Loene Jane Nelson testified Tuesday that Maestas broke into the bedroom of her Salt Lake City home and grabbed her in August 1989. She said he ripped off her clothes, choked her, beat her and stomped on her back.

Nelson said Maestas told her, "I'm not going to hurt you. I just want your purse," but he continued beating her until he fled at the sound of her telephone.

Nelson - who said she never forgot Maestas' eyes - was told he would be "put away forever." In fact, he pleaded guilty to a theft charge, she said.

Years later, reading news accounts of the Sept. 28, 2004, slaying of Donna Lou Bott, Nelson said she thought "it sounded just like Floyd Maestas."

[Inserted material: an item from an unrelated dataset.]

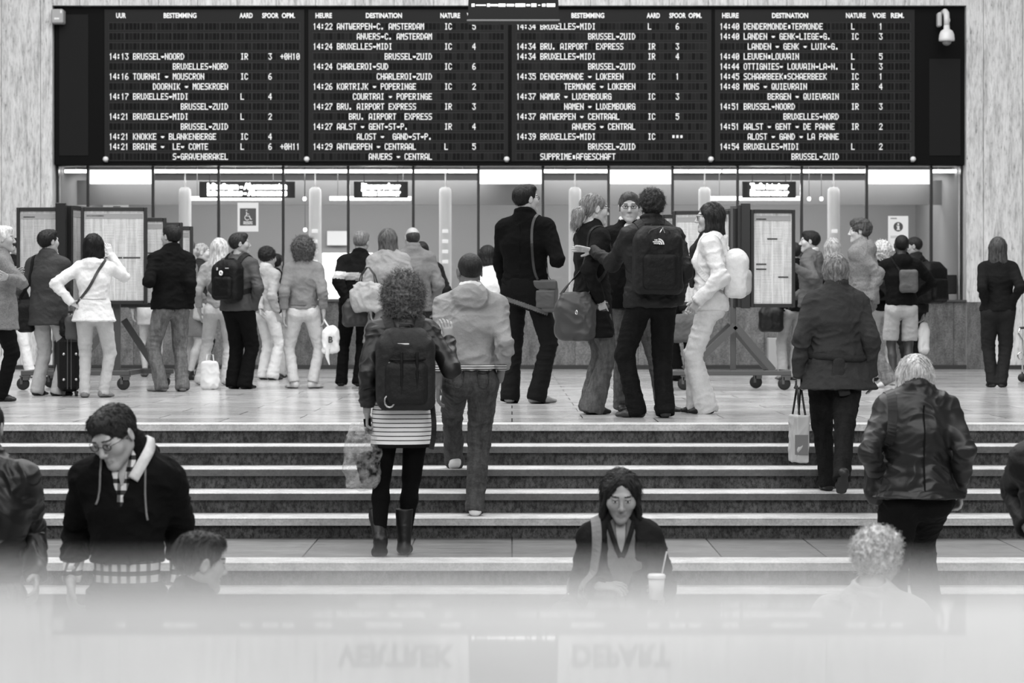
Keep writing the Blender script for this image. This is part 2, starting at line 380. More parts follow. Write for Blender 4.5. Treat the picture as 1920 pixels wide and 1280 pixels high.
for a, b_, lb in ((352, 530, 'long glowing tube lamp below the two-line sign on the left'), (618, 771, 'glowing tube lamp below the short sign left of the centre'), (1332, 1500, 'glowing tube lamp below the sign on the right')):
    D = GD+1.3; mb = MB(); xc = (X_(a, D)+X_(b_, D))/2; w = (X_(b_, D)-X_(a, D))/2
    mb.tube([(-w, 0, 0), (w, 0, 0)], .032, 10); o = mb.build('tube_lamp', mat('emit', 250, s=2.2)); [MB().tube([(q_, 0, .02), (q_, 0, 3.03-Z_(372, D))], .006, 6).build('hanger', mat('paint', 90), o) for q_ in (-w*.8, w*.8)]; o.location = (xc, D, Z_(372, D)); tag(o, lb, 'lamp')
for a, b_, t1, t2, lb in ((386, 540, 'Inlichtingen - Abonnementen', 'Informations - Abonnements', 'widest glowing two-line sign, on the left above the wheelchair poster'), (676, 752, 'Binnenverkeer', 'Trafic interieur', 'short glowing two-line sign left of the centre of the ticket office'), (1405, 1480, 'Trafic interieur', 'Binnenverkeer', 'short glowing two-line sign on the right above the timetable case')):
    D = GD+.9; w = X_(b_, D)-X_(a, D); xc = (X_(a, D)+X_(b_, D))/2; r = empty('lit_sign', (xc, D, Z_(368, D))); tag(r, lb, 'sign')
    for q_ in (-w/2+.05, w/2-.05): hg = MB(); hg.tube([(q_, .05, .2), (q_, .05, 3.03-Z_(368, D))], .008, 6); hg.build('hanger', mat('paint', 90), r)
    mb = MB(); mb.box((-w/2-.1, .02, -.02), (w/2+.1, .06, .22)); mb.build('sign_board', mat('paint', 22), r)
    for t, zz in ((t1, .145), (t2, .05)): text_obj('lettering', t, .115, mat('emit', 255, s=9), (0, .01, zz), r, bold=.008, width=w*.97, extrude=.006)
# rail with a grey band under the ceiling strips
mb = MB(); D = GD+1.6; mb.box((XL, D, Z_(384, D)), (XR, D+.05, Z_(338, D))); struct('trim_7', mb, mat('paint', 105))
# columns
for i, px in enumerate((347, 591, 835, 1078, 1321, 1563)):
    D = GD+.75; mb = MB(); r = .092; zt = Z_(350, D); mb.lathe([(0, zt), (r*.6, zt-.01), (r*.92, zt-.04), (r, zt-.09), (r, 0)], 20)
    mb.tube([(0, 0, zt-.02), (0, 0, zt+.2)], .012, 6)
    o = mb.build('round_post', mat('paint', 236, rough=.35), None, True); o.location = (X_(px, D), D, 0)
    tag(o, ('leftmost pale round post inside the ticket office', 'pale round post above the curly-haired woman in the grey jacket', 'pale round post above the man in the light hooded jacket', 'pale round post behind the woman with the ponytail', 'pale round post right of the man with the large backpack', 'rightmost pale round post, beside the boy in the grey hoodie')[i], 'post', 'round posts in the ticket office')
    if i in (0, 1, 2, 5):
        for k in range(4):
            mb = MB(); mb.box((-.045, -r-.012, 0), (.045, -r+.004, .05), 0, .004); q = mb.build('number_plate', mat('emit', 235, s=.5), o); q.location = (0, 0, Z_(437+19*k, D))
# desk, monitors, low lit panel
mb = MB(); mb.box((XL+.1, DW+.51, .8), (XR-.1, DW+.93, ZS-.02), 0, .01); o = mb.build('service_desk', mat('paint', 120)); tag(o, 'long grey service desk behind the ticket windows', 'desk')
for px, lb in ((1775, 'dark computer monitor at the rightmost ticket window'), (520, 'dark computer monitor behind the curly-haired child'), (1300, 'dark computer monitor hidden behind the timetable cases')):
    D = GD+.45; o = empty('monitor', (X_(px, D), D, ZS-.02)); tag(o, lb, 'monitor')
    mb = MB(); mb.box((-.2, -.02, .14), (.2, .02, .42), 0, .01); mb.build('screen', mat('paint', 25, rough=.3), o)
    mb = MB(); mb.box((-.09, -.08, 0), (.09, .08, .015), 0, .004); mb.box((-.03, -.01, .01), (.03, .02, .16)); mb.build('foot', mat('paint', 30), o)
for a, b_, y0, y1, lb in ((604, 652, 474, 560, 'bright white lit panel behind the woman with curly hair'), (655, 700, 474, 560, 'bright white lit panel behind the man in the black and white jacket')):
    D = BR-.042; mb = MB(); mb.box((X_(a, D), D, Z_(y1, D)), (X_(b_, D), D+.04, Z_(y0, D)), 0, .01); cx = (X_(a, D)+X_(b_, D))/2; o = mb.build('backlit_screen', mat('emit', 250, s=1.3), loc=(cx, D, Z_(y1, D))); tag(o, lb, 'panel')
for px, y, lb in ((571, 373, 'small ceiling spot glowing left of the second round post'), (572, 431, 'small round desk lamp glowing low beside the second round post'), (1517, 373, 'small ceiling spot glowing, left of a pair'), (1540, 373, 'small ceiling spot glowing, right of a pair')):
    D = GD+1.2; mb = MB(); mb.lathe([(0, -.03), (.02, -.025), (.03, 0), (.02, .03), (0, .03)], 10); o = mb.build('spot_lamp', mat('emit', 240, s=2.5), None, True); MB().tube([(0, 0, .02), (0, 0, 3.03-Z_(y, D))], .005, 6).build('hanger', mat('paint', 90), o); o.location = (X_(px, D), D, Z_(y, D)); tag(o, lb, 'lamp')
area('office_light', (-3.3, GD+1.9, 2.95), (6, 1.6), 260, (-3.3, GD+2.2, 0)); area('office_light', (3.3, GD+1.9, 2.95), (6, 1.6), 260, (3.3, GD+2.2, 0))
# posters hung inside the glass
D = GD-.02
p = empty('accessibility_poster', (X_(465, D), D, Z_(434, D))); tag(p, 'white poster with a dark wheelchair symbol on the ticket window', 'poster')
mb = MB(); mb.box((-.15, -.006, 0), (.15, 0, .415)); mb.build('sheet', mat('paint', 225), p)
mb = MB(); mb.box((-.117, -.009, .085), (.117, -.004, .335), 0, .004); mb.build('dark_field', mat('paint', 75), p)
w_ = mat('paint', 225); mb = MB()
a = np.linspace(-.3, 1.62, 14)*PI+.2
mb.tube([(-.01+.034*math.cos(t), -.012, .20+.034*math.sin(t)) for t in np.linspace(1.9, 5.6, 14)], .006, 6)
mb.tube([(-.02, -.012, .285), (-.02, -.012, .222), (.02, -.012, .222), (.04, -.012, .175), (.055, -.012, .178)], .008, 6); mb.tube([(-.02, -.012, .255), (.015, -.012, .25)], .006, 6)
mb.tube([(-.02, -.012, .30), (-.02, -.012, .312)], .013, 8); mb.build('wheelchair_symbol', w_, p)
for s, zz in (('PRIORITEIT', .135), ('PRIORITE', .112)): text_obj('lettering', s, .03, w_, (0, -.011, zz), p, width=.13, bold=.001)
p = empty('information_poster', (X_(1684, D), D, Z_(470, D))); tag(p, 'white poster with a round information symbol on the right ticket window', 'poster')
mb = MB(); mb.box((-.145, -.006, 0), (.145, 0, .5)); mb.build('sheet', mat('paint', 228), p)
mb = MB(); mb.lathe([(0, -.010), (.068, -.010), (.068, -.004)], 28, 0, (0, 0, .345), 'y'); mb.build('round_symbol', mat('paint', 70), p)
mb = MB(); mb.box((-.017, -.014, .305), (.017, -.008, .36)); mb.box((-.026, -.014, .297), (.026, -.008, .307)); mb.box((-.026, -.014, .352), (0, -.008, .362)); mb.lathe([(0, -.014), (.015, -.014), (.015, -.008)], 12, 0, (0, 0, .383), 'y'); mb.build('letter_i', w_, p)
mb = MB(); mb.box((-.11, -.008, .455), (-.02, -.004, .475)); mb.box((-.11, -.008, .205), (.11, -.004, .213)); mb.box((-.11, -.008, .185), (.07, -.004, .193)); mb.build('print_lines', mat('paint', 150), p)
# far wall pictures
for px, y0, y1, w, lb in ((632, 433, 460, .32, 'small pale notice on the office wall left of the grey-haired man'), (205, 381, 390, .62, 'pale ledge lamp seen above the left timetable case')):
    D = BR-.05; mb = MB(); mb.box((-w/2, 0, 0), (w/2, .03, (y1-y0)/F*D), 0, .004); o = mb.build('wall_notice', mat('paint', 215)); o.location = (X_(px, D), D-.02, Z_(y1, D)); tag(o, lb, 'notice')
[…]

Last week, jurors convicted Maestas, 52, of capital murder for beating, strangling, stabbing and stomping on Bott's chest hard enough to rupture her aorta. He was also convicted of aggravated burglary for robbing an 86-year-old woman at her home the same night Bott died.

Presided over by 3rd District Judge Paul Maughan, it is the first death penalty trial held in Salt Lake County since 1996.

For the next two weeks, attorneys will present evidence of Maestas' character, intelligence, upbringing and criminal history - information the jury must weigh to determine whether the defendant should live or die.

Defense attorney David Mack asked jurors to grant Maestas mercy by giving him life in prison without the possibility of parole.

"We are not even asking for life with parole," Mack said. "We are taking that off the table."

Mack said Maestas had a childhood plagued by physical, sexual and substance abuse, along with extreme poverty and violence. He also said Maestas' intellect is below normal.

In sum, Mack said, Maestas is not "an intact human being," which makes him less criminally culpable than someone who is smarter and had a better upbringing.

"When much is given, much is expected," Mack said. "When less is given, less should be required."

But prosecutor Blake Hills told jurors that Maestas deserves to die for Bott's slaying, combined with a lengthy criminal history that includes the 1976 attack on 79-year-old Alinda McLean at her Salt Lake City home.

Retired Detective Pat Smith testified about seeing blood spatter on the walls of McLean's home, pools of blood on the floor and a bite mark on the woman's breast.

Jerrilynn Comollo testified that her grandmother's face was so swollen she was almost unrecognizable following the attack.

Rules against hearsay evidence prevented prosecutors from telling jurors that Maestas allegedly repeatedly raped McLean - who died in 1987 - and that he used a shattered light bulb to gouge out one of her eyes.

The penalty phase of the trial is scheduled to continue for another two weeks.